旅の途中

にいがた単身赴任時代に綴り始めた旅の備忘録。街道を歩いたり、酒肴をもとめてローカル線に乗ったり、時には単車に跨って。

中山道紀行8 深谷宿~本庄宿

2011-08-13 | 中山道紀行

「深谷宿」 07:40
 深谷宿は灯が東の常夜燈から西の常夜燈までの1.7kmの間。
隣の熊谷宿には飯盛女を置かなかったので、必然、深谷に多くの女が集まり賑わった。
この様子は英泉画「深谷之驛」でよく理解できる。
旧い造り酒屋など、土蔵や連子格子の家々が落ち着いた雰囲気を醸している町並みだ。
また明治の実業家・渋沢栄一の出身地深谷には、日本初のレンガ工場が建てられたからか
明治期のレンガ造りの建物がちらほら見かけられる。

 TVニュースでは、首都圏から各地へ向かう高速道路の渋滞が伝えられている。
そんな中、私たちは自分の足で行く。第8日目は深谷宿の外れ西の常夜燈からスタート。
今日も暑い日になりそうだが、武州から上州に抜けるのもあと僅か、自然と力が入る。

「瀧宮神社」 08:05
 宿場を発ってまもなく瀧宮神社(宿根総鎮守)が在る。明応五年(1496年)の大干ばつの折、
領民がこの地を、広さ百余坪、深さ一丈掘ったところ、大量の水が湧き出し耕地を潤した。
歓喜した領民が妻沼の聖天宮の神をこの遊水地に勧請したのが由緒と云う。

深谷宿を出ると、ほどなく中山道はR17と重なり4kmほど進む。
特筆する見所は無いけれど、清心寺・瀧宮神社・普済寺・鳥護産泰神社と続く寺社は、
炎天下の道を行く旅人に休息の木立を提供したことと想像される。
そういえば熊谷を出てからあちこちで馬頭観音が見られるようになった。

「島護産泰神社」 08:55
 中山道が緩やかに右手へR17とはなれると島護産泰(しまもりさんたい)神社が在る。
創立年代は不明、旧榛沢郡内の開拓が、神社の加護により進み、村々の信仰が厚くなり、
やがて総鎮守になったと云われる。

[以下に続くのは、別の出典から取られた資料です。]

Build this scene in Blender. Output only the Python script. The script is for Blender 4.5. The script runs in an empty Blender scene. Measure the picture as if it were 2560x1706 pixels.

祭神は瓊瓊杵尊(ににぎのみこと)、木之花咲夜姫命だ。

「百庚申」 09:10
 中山道がR17バイパスとクロスする岡(西)交差点手前、岡の坂に庚申塚の一群がある。
百庚申(ひゃくこうしん)は幕末の万延年間に村の有志によって建立されたもの。
桜田門外の変や黒船来航による騒然とした国情に、生活に不安を感じた民衆が
神仏に頼ろうとした心理がさせたそうだ。

中山道は小山川を滝岡橋で渡って、長閑な川沿いの県道となって続く。
近世、馬が急死した路傍に建てられることが多くなった馬頭観音像や、賽神の石碑、
子育地蔵尊、庚申塔など、石仏たちが街道の存在を感じさせてくれる。

「本庄宿」 10:50
 武州最後の宿場である本庄宿は中山道最大規模の宿場として大いに賑わった。
天保年間におけるその規模は、本陣2軒、脇本陣2軒、旅籠は77軒となるほど多い。
またこれらとは別に飯盛旅籠が54軒、飯盛女100人を数えたと云うから盛況だったろう。

二軒あった本陣の一方、田村本陣門が本庄市歴史民俗博物館前に移築されている。
深谷宿から本庄宿までは11.4km。炎天下、午前中に絞って3時間の行程とした。
さて次回はいよいよ神流川を渡って上州路に入る。